WORK TO COMPLETE: Only the lines from the start of the data below through the line that contains "m.build('loose_flap', [K, EDGE], c['root'])" are to be copied, exactly and without pictures.

## BEGIN

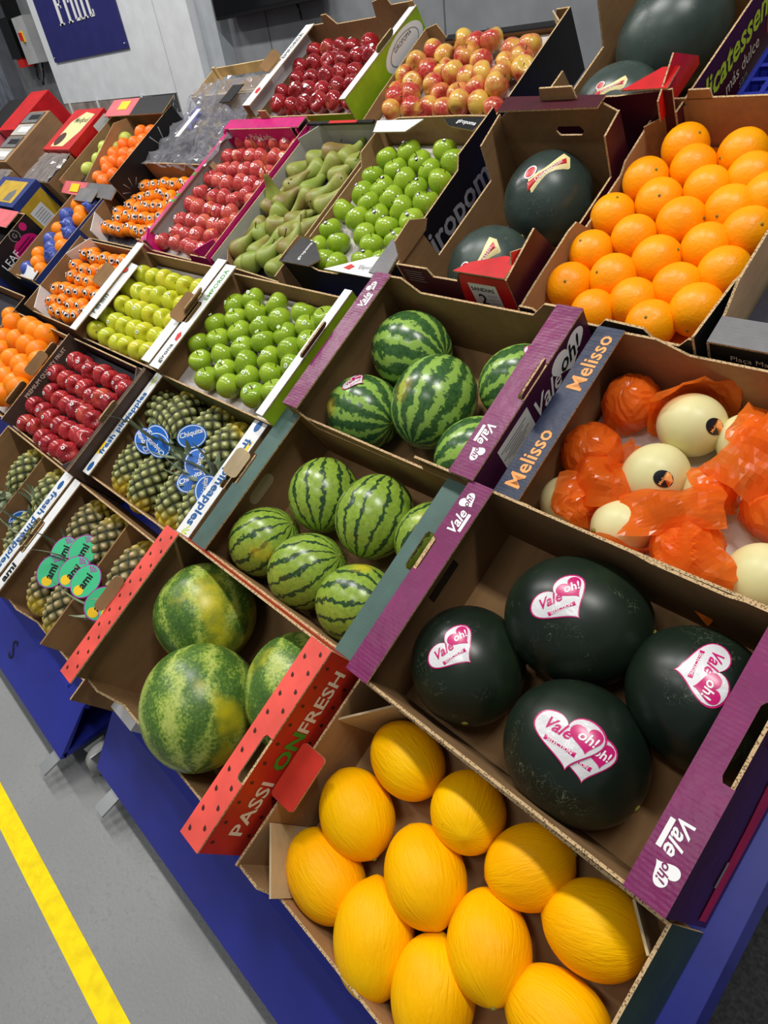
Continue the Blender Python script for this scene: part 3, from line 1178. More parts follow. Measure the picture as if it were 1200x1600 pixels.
lettering('ON', wR, (c['x'], 0.008, 0.207), (0, 1, 0), (0, 0, 1), 0.050, INK_G, 0.035, lift=0.001)
lettering('FRESH', wR, (c['x'], 0.112, 0.205), (0, 1, 0), (0, 0, 1), 0.048, INK_C, 0.02, lift=0.001)
handle_tab(c, 'L', 0.0, (0.045, 0.013), 50, mat=KD)
m = MB()
m.plate(rounded(0.055, 0.028, 0.008), lambda a, b_, q: (c['x'] + 0.003 + (0.028 - b_) + q * 0.1, -0.02 + a, 0.176 + (b_ + 0.028) * 0.15 + q), 0.004, (0, 1, 1))
m.build('hand_hole_flap', [CORAL_D, EDGE], c['root'])
m = MB()
m.plate([(-0.06, 0), (0.06, 0), (0.05, 0.045), (-0.05, 0.045)], lambda a, b_, q: (c['x'] - 0.06 - b_ * 0.25, -c['y'] - 0.003 - q - b_ * 0.4, 0.13 + a * 0.9), 0.004, (0, 0, 1))
m.build('loose_flap', [K, EDGE], c['root'])

c = carton('ami', 'pineapple_carton', 'low carton of tawny pineapples with white ami strip and kraft divider', -1.935, -1.335, -0.555, -0.14, 0.178,
           KD, KD, front=[(0, .12), (.12, .12), (.2, .07), (.8, .07), (.9, .1), (1, .1)], flanges=(('L', 0.04, WHITEP, (-0.06, 0.05, 0.02)),), yaw=0, tray=None)
lettering('ami', c['fl']['L'], (-c['x'] + 0.021, -0.125, c['h'] + 0.004), LA, LU, 0.042, INK_K, 0.04)
m = MB()
m.box(-0.003, 0.003, -c['y'] + 0.01, c['y'] - 0.01, 0.006, 0.15)
m.build('divider', [KD], c['root'], Matrix.Translation((0.02, 0, 0)))
print_patch(rect(0.09, 0.012), c['panels']['B'], (0.1, c['y'] - TH, 0.165), (1, 0, 0), (0, 0, 1), INK_G, name='printed_patch')

c = carton('fresh1', 'pineapple_carton', 'pineapple carton with upside-down fresh pineapples strip at the stand front', -2.55, -1.95, -0.555, -0.14, 0.18,
           KD, KD, front=.09, flanges=(('R', 0.055, WHITEP, (-0.05, 0.05, 0.02)),))
lettering('fresh pineapples', c['fl']['R'], (c['x'] - 0.026, 0.0, c['h'] + 0.004), RA, RU, 0.043, INK_B, 0.025)
print_patch(ellipse(0.016, 0.011), c['fl']['R'], (c['x'] - 0.028, 0.165, c['h'] + 0.004), (0, 1, 0), (-1, 0, 0), INK_B, name='printed_logo')
m = MB()
m.box(-0.003, 0.003, -c['y'] + 0.01, c['y'] - 0.01, 0.006, 0.15)
m.build('divider', [KD], c['root'], Matrix.Translation((-0.0, 0, 0)))

# --- second row ------------------------------------------------------------
c = carton('vale', 'watermelon_carton', 'purple-rimmed carton holding four black watermelons with heart stickers', -0.67, -0.073, -0.10, 0.318, 0.236,
           KD, DKGREEN, yaw=-0.8, lean=0.032, front=.225, back=[(0, .236), (.55, .236), (.6, .225), (.8, .225), (.84, .236), (1, .236)],
           flanges=(('L', 0.054, PURPLE, (0.01, 0.08, 0.012)), ('R', 0.056, PURPLE, (-0.03, 0.09, 0.02))), outs={'R': PURPLE_D})
vale_logo(c['fl']['L'], (-c['x'] + 0.027, 0.145, c['h'] + 0.004), LA, LU, 0.95)
vale_logo(c['fl']['R'], (c['x'] - 0.028, -0.14, c['h'] + 0.004), RA, RU, 1.0)
print_patch([(-0.2, -0.115), (0.2, -0.115), (0.2, -0.02), (0.05, -0.04), (-0.06, -0.06), (-0.2, -0.07)], c['panels']['R'], (c['x'] + 0.0136, 0, 0.14), (0, 1, 0), (-0.1356, 0, 1), REDP, 0.0008, 'printed_wave')
lettering('Vale', c['panels']['R'], (c['x'] + 0.0095, 0.09, 0.17), (0, 1, 0), (-0.1356, 0, 1), 0.07, INK_GR, 0.02, 0.35, lift=0.0012)
print_patch(rect(0.02, 0.006), c['panels']['R'], (c['x'] + 0.0215, -0.13, 0.08), (0, 1, 0), (-0.1356, 0, 1), INK_GR, 0.0014, 'printed_patch')
m = MB()
m.box(-0.0125, 0.0125, -0.045, 0.045, -0.0005, 0.0005)
m.build('hand_hole', [INK_K], c['root'], Matrix.Translation((-c['x'] + TH + 0.0005, 0.03, 0.13)) @ Matrix.Rotation(math.radians(90), 4, 'Y'))

c = carton('striped', 'watermelon_carton', 'slate green rimmed carton holding six small striped watermelons', -1.282, -0.693, -0.082, 0.326, 0.198,
           KD, SLATE, yaw=-0.4, front=.185, back=.19,
           flanges=(('L', 0.058, SLATE, (-0.03, 0.06, 0.016)), ('R', 0.05, SLATE, (0.0, 0.085, 0.022))))
handle_tab(c, 'L', 0.015, (0.038, 0.02), 35, mat=KL)
m = MB()
m.plate(rounded(0.045, 0.018, 0.016), lambda a, b_, q: (-c['x'] + TH + q, 0.0 + a, 0.12 + b_), 0.001, (0, 0, 0))
m.build('hand_hole', [KL], c['root'])

c = carton('pine', 'pineapple_carton', 'carton of green pineapples with blue tags and two fresh pineapples strips', -1.925, -1.325, -0.105, 0.277, 0.18,
           KD, KD, yaw=0.6, front=.165, back=.17, flanges=(('L', 0.04, WHITEP), ('R', 0.055, WHITEP, (-0.02, 0.07, 0.02))))
lettering('fresh pineapples', c['fl']['L'], (-c['x'] + 0.02, 0.0, c['h'] + 0.004), LA, LU, 0.036, INK_B, 0.03)
lettering('fresh pineapples', c['fl']['R'], (c['x'] - 0.026, -0.01, c['h'] + 0.004), RA, RU, 0.041, INK_B, 0.03)
for f, px, sgn in (('L', -c['x'] + 0.02, 1), ('R', c['x'] - 0.027, -1)):
    print_patch(ellipse(0.017, 0.011), c['fl'][f], (px, -0.165 * sgn, c['h'] + 0.004), (0, 1, 0), (-1, 0, 0), INK_B, name='printed_logo')
    print_patch(rect(0.022, 0.006), c['fl'][f], (px - 0.014 * sgn, -0.1 * sgn, c['h'] + 0.004), (0, 1, 0), (-1, 0, 0), INK_Y, name='printed_patch')
    for k in range(5):
        a = math.radians(50 + 20 * k)
        print_patch([(0, 0), (0.03 * math.cos(a) + 0.003, 0.02 * math.sin(a)), (0.04 * math.cos(a), 0.026 * math.sin(a)), (0.03 * math.cos(a) - 0.003, 0.02 * math.sin(a))], c['fl'][f], (px + 0.01 * sgn, 0.165 * sgn, c['h'] + 0.004), (0, sgn, 0), (-sgn, 0, 0), INK_L, name='printed_leaf')

c = carton('red2', 'apple_carton', 'chocolate brown carton with five rows of dark red apples', -2.545, -1.935, -0.135, 0.262, 0.215,
           BROWNP, BROWNP, front=.17, back=.19, tray=0.125, flanges=(('R', 0.012, BROWNP),))
lettering('PREMIUM QUALITY FRUIT', c['panels']['L'], (-c['x'] + TH, 0.03, 0.195), (0, 1, 0), (-0.0, 0, 1), 0.02, INK_C, 0.01, lift=0.001)
handle_tab(c, 'R', 0.02, (0.04, 0.018), 50, mat=KD)
handle_tab(c, 'L', 0.04, (0.05, 0.018), 60, mat=KD)
corner_flap(c, 1, -1, 0.05, 0.1, 0.215, BROWNP)
corner_flap(c, 1, 1, 0.05, 0.1, 0.215, BROWNP)
m_ = Matrix.Translation((0, 0, 0))
for sy in (-1, 1):
    lettering('PF', c['root'], (c['x'] - 0.031, sy * (c['y'] - 0.031), 0.185), (0.7, 0.7 * sy, 0), (0, 0, 1), 0.03, INK_C, 0.02, lift=0.006)

c = carton('or2', 'orange_carton', 'brown carton of stacked oranges at the left edge', -3.175, -2.575, -0.135, 0.262, 0.2, KD, BROWNP, tray=0.118, tray_mat=PULP, front=.16, back=.18)
handle_tab(c, 'R', -0.09, (0.05, 0.018), 60, mat=KD)
handle_tab(c, 'R', 0.09, (0.05, 0.018), 60, mat=KD)

# --- third row -----------------------------------------------------------------
c = carton('melisso', 'melon_carton', 'navy rimmed carton of pale melons in orange film', -0.634, -0.03, 0.33, 0.735, 0.2, K, KD, front=[(0, .195), (.12, .195), (.16, .185), (.84, .185), (.88, .195), (1, .195)], back=[(0, .2), (.2, .2), (.3, .17), (.8, .17), (.88, .2), (1, .2)],
           flanges=(('L', 0.056, NAVY),), tray=0.012, tray_mat=PAPER, outs={'F': OLIVE})
for y in (-0.115, 0.115):
    lettering('Melisso', c['fl']['L'], (-c['x'] + 0.03, y, c['h'] + 0.004), LA, LU, 0.045, INK_O, 0.015)
c = carton('vlight', 'watermelon_carton', 'tall purple-rimmed carton with five light green banded watermelons', -1.25, -0.66, 0.32, 0.736, 0.243, KD, KD, front=[(0, .235), (.05, .235), (.1, .16), (.72, .16), (.76, .235), (1, .235)], back=[(0, .243), (.15, .243), (.22, .2), (.78, .2), (.85, .243), (1, .243)],
           flanges=(('L', 0.053, PURPLE), ('R', 0.058, PURPLE, (-0.02, 0.07, 0.018))), outs={'R': PURPLE_D, 'L': PURPLE_D})
vale_logo(c['fl']['L'], (-c['x'] + 0.027, 0.14, c['h'] + 0.004), LA, LU, 0.9)
vale_logo(c['fl']['R'], (c['x'] - 0.03, -0.13, c['h'] + 0.004), RA, RU, 0.95)
wR = c['panels']['R']
print_patch(rect(0.055, 0.035), wR, (c['x'], -0.075, 0.19), (0, 1, 0), (0, 0, 1), PAPER, name='paper_label')
for k in range(6):
    print_patch(rect(0.046 - 0.012 * (k % 3), 0.0012), wR, (c['x'], -0.08, 0.21 - 0.007 * k), (0, 1, 0), (0, 0, 1), INK_GR, 0.0012, 'printed_line')
lettering('Vale', wR, (c['x'], 0.035, 0.185), (0, 1, 0), (0, 0, 1), 0.06, INK_W, 0.015, 0.35, lift=0.001)
hp = print_patch(heart(0.12, 0.085), wR, (c['x'], 0.13, 0.195), (0, 1, 0), (0, 0, 1), INK_W, name='printed_heart')
lettering('oh!', hp, (c['x'], 0.13, 0.197), (0, 1, 0), (0, 0, 1), 0.055, INK_K, 0.015, 0.25, lift=0.0012)
handle_tab(c, 'R', 0.02, (0.045, 0.016), 70, mat=PURPLE)
rim_tab(c, 'F', 0.2, 0.13, 0.02, 0.22, K)

c = carton('granny3', 'apple_carton', 'white and lime rimmed carton with glossy green apples, middle row', -1.872, -1.285, 0.268, 0.668, 0.243, KD, OLIVE, front=.2, back=.21, tray=0.148, tray_mat=PULP,
           flanges=(('L', 0.055, WHITEP, (-0.03, 0.05, 0.03)), ('R', 0.028, WHITEP)), outs={'R': LIME, 'F': OLIVE})
lettering('EMPORDÀ', c['fl']['L'], (-c['x'] + 0.032, 0.12, c['h'] + 0.004), LA, LU, 0.026, INK_G, 0.01)
lettering('girona', c['fl']['L'], (-c['x'] + 0.032, -0.145, c['h'] + 0.004), LA, LU, 0.028, INK_K, 0.01)
print_patch([(-0.018, -0.008), (0.004, -0.012), (0.018, 0.002), (0.006, 0.012), (-0.014, 0.006)], c['fl']['L'], (-c['x'] + 0.034, -0.08, c['h'] + 0.004), LA, LU, INK_R, name='printed_logo')
handle_tab(c, 'L', 0.01, (0.05, 0.022), 40, mat=KD)
handle_tab(c, 'R', 0.03, (0.055, 0.014), 55, mat=KD)
c = carton('yellow', 'apple_carton', 'white rimmed carton with five rows of yellow apples', -2.49, -1.885, 0.275, 0.682, 0.243, KD, BROWNP, front=.19, back=.2, tray=0.143, tray_mat=PULP,
           flanges=(('L', 0.05, WHITEP), ('R', 0.05, WHITEP, (-0.01, 0.07, 0.02))))
m = MB()
m.plate([(-0.13, 0.0), (0.12, 0.0), (0.12, 0.085), (-0.13, 0.085)], lambda a, b_, q: (-c['x'] + 0.005 + b_ * 0.9, a, c['h'] + 0.005 + q - b_ * 0.28), 0.003, (0, 0, 1))
lp = m.build('inner_flap', [WHITEP, EDGE], c['root'])
lettering('Perlim', lp, (-c['x'] + 0.05, -0.07, c['h'] - 0.004), (0, 1, 0), (-1, 0, 0.28), 0.034, DKGREEN, 0.015, lift=0.0015)
print_patch(ellipse(0.014, 0.014), lp, (-c['x'] + 0.045, 0.085, c['h'] - 0.002), (0, 1, 0), (-1, 0, 0.28), INK_R, 0.0015, 'printed_logo')
handle_tab(c, 'L', 0.03, (0.045, 0.022), 40, mat=KD)
handle_tab(c, 'R', 0.03, (0.045, 0.022), 40, mat=KD)
c = carton('eyes3', 'tangerine_carton', 'kraft carton of tangerines with eye stickers beside the yellow apples', -3.12, -2.51, 0.3, 0.69, 0.2, KD, KD, tray=0.122, front=.16, back=.18)
for cx, cy in ((-1, -1), (-1, 1)):
    corner_flap(c, cx, cy, 0.1, 0.1, 0.2, WHITEP)
c = carton('bluewrap', 'orange_carton', 'narrow kraft carton of blue tissue-wrapped oranges', -3.54, -3.2, 0.42, 0.96, 0.2, K, BLUEP, tray=0.125, front=.16, back=.18)
rim_tab(c, 'F', 0.0, 0.2, 0.03, 0.16, GREYP)
m = MB()
m.plate([(-0.1, 0), (0.06, 0), (0.1, 0.07), (-0.05, 0.09)], lambda a, b_, q: (a, -c['y'] + 0.01 + b_ * 0.6, 0.17 + q + b_ * 0.25), 0.003, (0, 0, 1))
m.build('torn_flap', [WHITEP, EDGE], c['root'])
m = MB()
m.plate([(-0.1, 0), (0.1, 0), (0.1, 0.08), (-0.1, 0.09)], lambda a, b_, q: (a, c['y'] - 0.09 + b_, 0.2 + q + b_ * 0.1), 0.003, (0, 0, 1))
m.build('torn_flap', [GREYP, EDGE], c['root'])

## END

EXPECTED OUTPUT:
Continue the Blender Python script for this scene: part 3, from line 1178. More parts follow. Measure the picture as if it were 1200x1600 pixels.
lettering('ON', wR, (c['x'], 0.008, 0.207), (0, 1, 0), (0, 0, 1), 0.050, INK_G, 0.035, lift=0.001)
lettering('FRESH', wR, (c['x'], 0.112, 0.205), (0, 1, 0), (0, 0, 1), 0.048, INK_C, 0.02, lift=0.001)
handle_tab(c, 'L', 0.0, (0.045, 0.013), 50, mat=KD)
m = MB()
m.plate(rounded(0.055, 0.028, 0.008), lambda a, b_, q: (c['x'] + 0.003 + (0.028 - b_) + q * 0.1, -0.02 + a, 0.176 + (b_ + 0.028) * 0.15 + q), 0.004, (0, 1, 1))
m.build('hand_hole_flap', [CORAL_D, EDGE], c['root'])
m = MB()
m.plate([(-0.06, 0), (0.06, 0), (0.05, 0.045), (-0.05, 0.045)], lambda a, b_, q: (c['x'] - 0.06 - b_ * 0.25, -c['y'] - 0.003 - q - b_ * 0.4, 0.13 + a * 0.9), 0.004, (0, 0, 1))
m.build('loose_flap', [K, EDGE], c['root'])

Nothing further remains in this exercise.